Financial advisor at the International Monetary Fund (IMF), Tobias Adrian, identified four reasons to consider tokenized assets a risk to the global financial system.
According to the expert, the first risk lies in the incompatibility of tokenization platforms operating on different standards. Such fragmentation has the potential to divide liquidity among isolated digital repositories, reduce the efficiency of settlements, and impair the convertibility of assets at their nominal value.

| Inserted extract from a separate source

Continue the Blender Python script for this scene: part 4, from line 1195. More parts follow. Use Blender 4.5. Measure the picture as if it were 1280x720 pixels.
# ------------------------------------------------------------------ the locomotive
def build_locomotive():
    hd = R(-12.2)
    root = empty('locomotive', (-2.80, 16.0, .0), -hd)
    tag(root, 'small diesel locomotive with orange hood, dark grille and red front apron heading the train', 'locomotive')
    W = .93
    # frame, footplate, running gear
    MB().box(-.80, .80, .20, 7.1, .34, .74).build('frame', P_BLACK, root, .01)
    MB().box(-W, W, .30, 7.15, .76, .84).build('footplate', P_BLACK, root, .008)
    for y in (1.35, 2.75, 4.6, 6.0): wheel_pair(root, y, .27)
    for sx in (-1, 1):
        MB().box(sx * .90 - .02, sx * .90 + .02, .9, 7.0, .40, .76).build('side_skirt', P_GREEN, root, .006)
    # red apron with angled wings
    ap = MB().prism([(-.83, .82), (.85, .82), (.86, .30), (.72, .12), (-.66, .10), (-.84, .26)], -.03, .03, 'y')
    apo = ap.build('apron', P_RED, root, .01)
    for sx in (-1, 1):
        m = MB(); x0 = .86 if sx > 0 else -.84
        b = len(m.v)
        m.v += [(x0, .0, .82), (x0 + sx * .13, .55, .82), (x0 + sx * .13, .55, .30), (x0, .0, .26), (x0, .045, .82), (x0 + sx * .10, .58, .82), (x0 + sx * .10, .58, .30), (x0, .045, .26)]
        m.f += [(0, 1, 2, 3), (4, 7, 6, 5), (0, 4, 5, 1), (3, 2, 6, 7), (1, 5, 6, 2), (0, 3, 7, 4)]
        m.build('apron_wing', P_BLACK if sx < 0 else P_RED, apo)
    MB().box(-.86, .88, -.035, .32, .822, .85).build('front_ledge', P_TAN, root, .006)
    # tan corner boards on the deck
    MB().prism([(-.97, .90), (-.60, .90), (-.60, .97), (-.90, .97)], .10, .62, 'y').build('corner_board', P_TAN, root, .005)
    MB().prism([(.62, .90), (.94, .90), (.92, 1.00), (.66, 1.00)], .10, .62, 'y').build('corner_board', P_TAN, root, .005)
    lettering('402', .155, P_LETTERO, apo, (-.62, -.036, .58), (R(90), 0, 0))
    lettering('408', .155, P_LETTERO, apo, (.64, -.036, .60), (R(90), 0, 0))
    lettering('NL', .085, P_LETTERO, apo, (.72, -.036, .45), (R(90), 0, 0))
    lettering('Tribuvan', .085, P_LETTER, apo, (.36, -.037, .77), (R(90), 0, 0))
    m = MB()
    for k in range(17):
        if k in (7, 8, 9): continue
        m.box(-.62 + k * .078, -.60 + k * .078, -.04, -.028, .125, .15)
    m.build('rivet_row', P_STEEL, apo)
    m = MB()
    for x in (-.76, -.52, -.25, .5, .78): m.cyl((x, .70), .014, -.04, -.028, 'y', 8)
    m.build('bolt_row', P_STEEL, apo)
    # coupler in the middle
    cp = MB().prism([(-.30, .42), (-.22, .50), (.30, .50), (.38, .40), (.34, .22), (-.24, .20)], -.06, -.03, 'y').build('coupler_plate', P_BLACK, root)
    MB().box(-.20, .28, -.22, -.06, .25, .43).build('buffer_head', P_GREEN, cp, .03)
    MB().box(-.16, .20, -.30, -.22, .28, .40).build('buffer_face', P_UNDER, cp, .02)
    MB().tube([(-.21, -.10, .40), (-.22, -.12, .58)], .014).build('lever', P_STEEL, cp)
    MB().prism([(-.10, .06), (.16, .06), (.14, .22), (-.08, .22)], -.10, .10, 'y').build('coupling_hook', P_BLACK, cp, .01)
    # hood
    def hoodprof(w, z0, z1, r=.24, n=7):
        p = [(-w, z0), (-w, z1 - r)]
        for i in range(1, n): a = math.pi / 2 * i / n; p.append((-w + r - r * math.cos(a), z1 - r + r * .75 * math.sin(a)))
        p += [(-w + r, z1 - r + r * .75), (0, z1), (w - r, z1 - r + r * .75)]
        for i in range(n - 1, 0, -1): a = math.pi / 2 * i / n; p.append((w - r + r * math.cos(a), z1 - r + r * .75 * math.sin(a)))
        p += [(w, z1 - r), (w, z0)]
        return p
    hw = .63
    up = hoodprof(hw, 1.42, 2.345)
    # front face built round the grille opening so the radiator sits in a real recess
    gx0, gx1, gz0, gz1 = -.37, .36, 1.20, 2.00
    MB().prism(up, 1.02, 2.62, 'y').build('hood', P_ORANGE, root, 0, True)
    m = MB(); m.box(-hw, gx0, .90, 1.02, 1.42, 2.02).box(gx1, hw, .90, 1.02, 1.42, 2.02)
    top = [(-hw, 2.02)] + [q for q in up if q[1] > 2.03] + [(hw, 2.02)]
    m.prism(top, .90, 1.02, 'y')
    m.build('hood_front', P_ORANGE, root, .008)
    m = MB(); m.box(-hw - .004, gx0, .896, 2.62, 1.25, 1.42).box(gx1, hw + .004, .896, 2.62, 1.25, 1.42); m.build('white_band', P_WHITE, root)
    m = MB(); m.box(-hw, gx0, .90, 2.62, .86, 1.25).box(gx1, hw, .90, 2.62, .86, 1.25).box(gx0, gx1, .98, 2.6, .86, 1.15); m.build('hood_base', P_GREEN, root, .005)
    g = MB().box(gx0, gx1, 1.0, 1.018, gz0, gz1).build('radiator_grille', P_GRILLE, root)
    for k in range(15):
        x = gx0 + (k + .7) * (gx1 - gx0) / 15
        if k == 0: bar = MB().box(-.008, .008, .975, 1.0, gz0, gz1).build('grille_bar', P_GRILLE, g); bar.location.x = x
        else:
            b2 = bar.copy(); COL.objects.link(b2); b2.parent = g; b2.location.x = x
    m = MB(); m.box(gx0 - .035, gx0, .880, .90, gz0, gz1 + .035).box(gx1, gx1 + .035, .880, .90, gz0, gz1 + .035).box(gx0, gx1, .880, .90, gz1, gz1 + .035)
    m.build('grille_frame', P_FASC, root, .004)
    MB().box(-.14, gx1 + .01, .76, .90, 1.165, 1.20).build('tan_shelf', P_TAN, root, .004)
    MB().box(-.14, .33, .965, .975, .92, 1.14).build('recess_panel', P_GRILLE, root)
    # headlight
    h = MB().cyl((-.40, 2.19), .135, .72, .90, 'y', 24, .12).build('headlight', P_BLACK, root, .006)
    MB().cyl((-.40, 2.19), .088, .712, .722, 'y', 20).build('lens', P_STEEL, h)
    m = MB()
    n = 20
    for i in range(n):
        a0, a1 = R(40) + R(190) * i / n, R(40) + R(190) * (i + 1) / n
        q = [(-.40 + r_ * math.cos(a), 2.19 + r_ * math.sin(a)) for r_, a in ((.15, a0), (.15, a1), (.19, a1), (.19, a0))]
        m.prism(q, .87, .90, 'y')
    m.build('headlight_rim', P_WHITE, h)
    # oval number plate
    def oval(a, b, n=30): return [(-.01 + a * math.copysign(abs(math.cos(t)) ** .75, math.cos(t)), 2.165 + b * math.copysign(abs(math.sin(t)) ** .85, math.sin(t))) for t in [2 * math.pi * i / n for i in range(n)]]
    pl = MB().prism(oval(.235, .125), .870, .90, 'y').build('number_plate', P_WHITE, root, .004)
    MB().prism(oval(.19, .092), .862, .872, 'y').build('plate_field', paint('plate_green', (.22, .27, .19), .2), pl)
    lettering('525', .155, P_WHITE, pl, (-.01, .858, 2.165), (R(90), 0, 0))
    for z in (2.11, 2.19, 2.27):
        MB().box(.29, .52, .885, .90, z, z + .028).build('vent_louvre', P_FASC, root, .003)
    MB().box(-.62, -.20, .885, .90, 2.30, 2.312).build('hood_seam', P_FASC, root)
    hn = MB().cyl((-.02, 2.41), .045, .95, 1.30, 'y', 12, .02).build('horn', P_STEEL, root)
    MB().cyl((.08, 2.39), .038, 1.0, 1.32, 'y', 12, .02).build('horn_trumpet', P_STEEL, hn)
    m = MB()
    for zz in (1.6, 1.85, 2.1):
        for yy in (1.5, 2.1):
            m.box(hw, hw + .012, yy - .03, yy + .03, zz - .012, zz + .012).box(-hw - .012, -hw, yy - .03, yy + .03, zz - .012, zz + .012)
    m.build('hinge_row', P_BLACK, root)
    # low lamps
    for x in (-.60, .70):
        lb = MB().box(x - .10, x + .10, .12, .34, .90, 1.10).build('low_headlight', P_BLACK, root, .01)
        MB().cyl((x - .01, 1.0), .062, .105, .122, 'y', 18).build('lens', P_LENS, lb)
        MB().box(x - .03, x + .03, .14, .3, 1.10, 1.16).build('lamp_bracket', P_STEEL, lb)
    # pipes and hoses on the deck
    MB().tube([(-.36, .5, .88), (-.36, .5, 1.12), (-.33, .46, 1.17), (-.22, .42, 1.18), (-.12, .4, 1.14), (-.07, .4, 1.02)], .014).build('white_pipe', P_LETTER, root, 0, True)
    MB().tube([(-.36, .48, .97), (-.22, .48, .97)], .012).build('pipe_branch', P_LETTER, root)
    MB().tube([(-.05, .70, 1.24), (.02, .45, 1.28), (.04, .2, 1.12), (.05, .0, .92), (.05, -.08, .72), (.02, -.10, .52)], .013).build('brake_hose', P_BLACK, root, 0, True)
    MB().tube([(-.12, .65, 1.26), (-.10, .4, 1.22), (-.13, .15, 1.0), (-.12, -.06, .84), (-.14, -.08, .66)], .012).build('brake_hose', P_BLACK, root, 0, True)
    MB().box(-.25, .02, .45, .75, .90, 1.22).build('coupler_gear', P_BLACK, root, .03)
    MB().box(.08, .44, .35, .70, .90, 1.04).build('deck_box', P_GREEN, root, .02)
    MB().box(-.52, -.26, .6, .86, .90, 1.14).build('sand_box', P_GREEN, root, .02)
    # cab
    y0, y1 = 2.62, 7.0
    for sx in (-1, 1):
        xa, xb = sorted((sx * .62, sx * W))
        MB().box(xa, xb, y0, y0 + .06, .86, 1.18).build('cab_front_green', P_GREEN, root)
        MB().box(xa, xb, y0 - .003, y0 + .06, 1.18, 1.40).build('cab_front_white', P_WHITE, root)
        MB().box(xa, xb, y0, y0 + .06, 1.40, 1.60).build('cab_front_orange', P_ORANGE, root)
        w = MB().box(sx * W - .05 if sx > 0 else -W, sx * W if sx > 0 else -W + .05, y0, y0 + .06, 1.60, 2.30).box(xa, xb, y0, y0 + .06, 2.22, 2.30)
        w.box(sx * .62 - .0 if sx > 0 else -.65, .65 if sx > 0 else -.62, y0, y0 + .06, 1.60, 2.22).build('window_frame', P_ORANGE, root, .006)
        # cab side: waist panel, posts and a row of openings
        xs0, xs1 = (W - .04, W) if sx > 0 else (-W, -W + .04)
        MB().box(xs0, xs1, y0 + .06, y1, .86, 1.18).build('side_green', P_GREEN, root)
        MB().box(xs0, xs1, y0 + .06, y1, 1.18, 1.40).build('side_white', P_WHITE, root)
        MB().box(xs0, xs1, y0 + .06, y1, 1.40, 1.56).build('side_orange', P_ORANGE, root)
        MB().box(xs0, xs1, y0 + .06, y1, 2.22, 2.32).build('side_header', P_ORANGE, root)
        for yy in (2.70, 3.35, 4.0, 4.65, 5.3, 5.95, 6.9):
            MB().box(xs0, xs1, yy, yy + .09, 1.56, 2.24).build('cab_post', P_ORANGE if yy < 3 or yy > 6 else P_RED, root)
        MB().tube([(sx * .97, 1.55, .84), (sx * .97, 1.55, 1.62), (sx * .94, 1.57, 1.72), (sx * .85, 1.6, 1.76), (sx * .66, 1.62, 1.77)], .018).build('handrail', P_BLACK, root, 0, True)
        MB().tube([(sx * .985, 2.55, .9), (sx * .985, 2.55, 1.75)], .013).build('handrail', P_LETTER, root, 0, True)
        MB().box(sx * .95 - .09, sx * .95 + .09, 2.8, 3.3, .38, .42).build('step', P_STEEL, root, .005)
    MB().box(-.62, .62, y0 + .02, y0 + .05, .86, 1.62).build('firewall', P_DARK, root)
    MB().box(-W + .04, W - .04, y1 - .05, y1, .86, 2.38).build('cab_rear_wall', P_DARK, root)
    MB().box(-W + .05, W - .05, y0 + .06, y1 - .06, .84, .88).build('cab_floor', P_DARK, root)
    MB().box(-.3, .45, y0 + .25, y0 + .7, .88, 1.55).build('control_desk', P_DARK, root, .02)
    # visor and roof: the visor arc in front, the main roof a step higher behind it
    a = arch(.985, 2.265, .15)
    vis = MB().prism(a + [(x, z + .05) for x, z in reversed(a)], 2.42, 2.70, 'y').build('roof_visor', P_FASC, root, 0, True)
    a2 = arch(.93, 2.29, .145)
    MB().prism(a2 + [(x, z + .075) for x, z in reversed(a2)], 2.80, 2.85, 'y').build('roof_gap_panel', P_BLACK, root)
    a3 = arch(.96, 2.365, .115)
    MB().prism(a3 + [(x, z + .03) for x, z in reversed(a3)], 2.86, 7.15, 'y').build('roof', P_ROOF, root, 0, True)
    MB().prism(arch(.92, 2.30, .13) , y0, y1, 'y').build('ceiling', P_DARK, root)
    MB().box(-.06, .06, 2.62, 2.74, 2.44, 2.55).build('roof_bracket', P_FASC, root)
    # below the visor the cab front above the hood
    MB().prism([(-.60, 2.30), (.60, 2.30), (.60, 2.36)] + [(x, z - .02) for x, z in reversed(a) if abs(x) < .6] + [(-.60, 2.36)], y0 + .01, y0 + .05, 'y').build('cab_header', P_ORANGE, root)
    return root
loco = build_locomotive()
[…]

The second risk pertains to the threat to financial stability. The expert believes that automatically generated requirements for additional collateral, real-time settlements, and automated operations—where one action triggers a series of subsequent actions based on predetermined rules—significantly reduce the time available for regulatory intervention in unforeseen circumstances. Adrian expresses concern that regulators and companies may not be able to intervene in the payment process before the situation spirals out of control.
The third risk: tokenized settlements may occur across multiple jurisdictions and be conducted through shared ledgers. However, in the event of any issues, the freezing of assets or enforcement actions must be carried out according to the laws of each individual country, states the financial consultant. When international regulators need to act swiftly, they may face disagreements in resolving the issue, or the situation could become stalled, he warns.
The fourth problem of tokenization, according to Adrian, involves dollar-pegged stablecoins, which are deemed particularly hazardous for developing nations. The financial consultant believes that dollar-linked stablecoins could replace local currencies and undermine the monetary sovereignty of countries with weak economies, as central banks would be unable to regulate private tokens.
Previously, the IMF has expressed concerns that stablecoins could supplant traditional money and hinder central banks’ ability to manage capital flows.
According to data from the RWA.xyz platform, the total value of tokenized real-world assets (RWA) increased by 4% over the past month, reaching $26.7 billion. The overall nominal value of RWA, including assets not distributed among investors, rose by 31% in a month to $441.3 billion. The number of holders of tokenized assets grew by 5.5% over the month, totaling 710,792.
Last year, IMF Director Kristalina Georgieva urged central banks to test and launch their own central bank digital currencies (CBDCs) as soon as possible to prevent stablecoins from becoming a threat to bank lending.